Verheerendes Zeugnis

Kommentar

14.04.2016 | Stand 02.12.2020, 19:57 Uhr

Die führenden Ökonomen kennen das: Mit stolzgeschwellter Brust nimmt die Bundesregierung ihr Gutachten entgegen, pickt sich einige Punkte heraus, und deutet das ganze Werk kühn als Bestätigung ihres Kurses. Dafür, dass ihr das nicht mehr gelingen kann, haben die Institute gesorgt.

Denn ihr Befund steht diesmal unter der Überschrift: "Moderater Aufschwung - Wirtschaftspolitik wenig wachstumsorientiert." Damit ist klar: Das Zeugnis, das die Experten der großen Koalition ausstellen, ist kein gutes.
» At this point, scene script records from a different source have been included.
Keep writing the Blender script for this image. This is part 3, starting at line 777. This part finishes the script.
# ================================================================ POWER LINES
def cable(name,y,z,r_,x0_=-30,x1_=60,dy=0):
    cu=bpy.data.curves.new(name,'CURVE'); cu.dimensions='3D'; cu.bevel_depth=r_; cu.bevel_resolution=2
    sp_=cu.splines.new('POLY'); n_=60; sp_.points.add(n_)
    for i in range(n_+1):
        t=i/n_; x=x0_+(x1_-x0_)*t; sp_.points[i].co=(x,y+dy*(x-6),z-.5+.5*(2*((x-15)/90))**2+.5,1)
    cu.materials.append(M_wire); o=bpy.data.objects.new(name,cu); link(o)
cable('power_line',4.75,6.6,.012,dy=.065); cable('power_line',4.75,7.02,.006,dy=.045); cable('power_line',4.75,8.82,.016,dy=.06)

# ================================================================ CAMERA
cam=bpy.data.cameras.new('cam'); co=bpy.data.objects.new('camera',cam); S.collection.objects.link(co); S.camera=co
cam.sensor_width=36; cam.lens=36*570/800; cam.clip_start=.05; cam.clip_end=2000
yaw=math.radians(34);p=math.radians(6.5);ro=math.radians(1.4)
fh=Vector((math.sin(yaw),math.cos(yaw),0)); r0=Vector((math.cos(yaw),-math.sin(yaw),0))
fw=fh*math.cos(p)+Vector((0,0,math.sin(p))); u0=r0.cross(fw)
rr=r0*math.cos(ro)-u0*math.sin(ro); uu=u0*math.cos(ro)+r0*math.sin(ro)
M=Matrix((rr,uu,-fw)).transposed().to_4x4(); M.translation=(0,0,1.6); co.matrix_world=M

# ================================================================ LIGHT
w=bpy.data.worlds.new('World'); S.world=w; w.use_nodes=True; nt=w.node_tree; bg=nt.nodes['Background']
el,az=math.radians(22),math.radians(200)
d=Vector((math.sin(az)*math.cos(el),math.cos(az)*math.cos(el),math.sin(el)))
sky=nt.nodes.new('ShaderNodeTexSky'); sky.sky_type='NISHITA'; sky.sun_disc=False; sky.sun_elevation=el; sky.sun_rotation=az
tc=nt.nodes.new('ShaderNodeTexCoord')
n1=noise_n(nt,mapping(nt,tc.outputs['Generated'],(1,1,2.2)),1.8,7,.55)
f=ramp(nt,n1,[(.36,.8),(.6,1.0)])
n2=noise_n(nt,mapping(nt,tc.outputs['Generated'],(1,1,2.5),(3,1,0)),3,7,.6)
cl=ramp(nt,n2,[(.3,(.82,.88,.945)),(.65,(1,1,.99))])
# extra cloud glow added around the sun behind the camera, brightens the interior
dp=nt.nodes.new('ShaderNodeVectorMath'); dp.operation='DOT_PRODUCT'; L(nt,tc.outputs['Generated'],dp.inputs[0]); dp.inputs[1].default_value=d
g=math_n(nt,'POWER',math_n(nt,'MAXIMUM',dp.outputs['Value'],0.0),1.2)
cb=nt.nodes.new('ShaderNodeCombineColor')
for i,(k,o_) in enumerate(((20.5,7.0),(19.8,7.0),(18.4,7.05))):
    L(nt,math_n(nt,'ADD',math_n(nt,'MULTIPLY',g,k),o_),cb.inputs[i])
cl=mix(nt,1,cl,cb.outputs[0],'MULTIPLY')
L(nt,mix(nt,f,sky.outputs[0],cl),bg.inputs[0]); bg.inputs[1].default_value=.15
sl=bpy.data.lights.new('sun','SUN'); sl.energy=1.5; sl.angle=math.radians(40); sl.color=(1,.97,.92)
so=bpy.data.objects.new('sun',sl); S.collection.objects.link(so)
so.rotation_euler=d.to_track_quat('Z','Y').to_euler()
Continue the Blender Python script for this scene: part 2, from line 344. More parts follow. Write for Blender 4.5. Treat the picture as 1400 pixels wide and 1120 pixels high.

Dass die Konjunkturprognose nur um 0,2 Prozentpunkte auf 1,6 Prozent gesenkt werden musste, hat in erster Linie mit der ungebrochenen Konsumfreude der Deutschen zu tun. Die resultiert nicht aus einer klugen Politik, sondern aus hohen Löhnen, billigem Sprit und niedrigen Zinsen. Die Koalition hat vielmehr Glück, dass der Strukturwandel, den der wichtige Handelspartner China durchläuft, nicht größere Auswirkungen auf die Situation hierzulande hat.

Allerdings muss sich die Koalition vorhalten lassen, dass sie die vergleichsweise guten Zeiten nicht genutzt hat, um Zukunftsvorsorge zu betreiben. Der Bürokratieabbau lässt auf sich warten, bei Bildung und Investitionen in die Infrastruktur - gerade in die digitale - bleibt die Bundesrepublik hinter ihren Möglichkeiten zurück. Andere Länder sind zwar noch reformunfähiger, doch auch die Bundesregierung hat zu wenig getan, Deutschland für die Zukunft fit zu machen. Das dürfte sich rächen, wenn die düsteren Prognosen des IWF eintreten sollten, der eine neue Krise für möglich hält.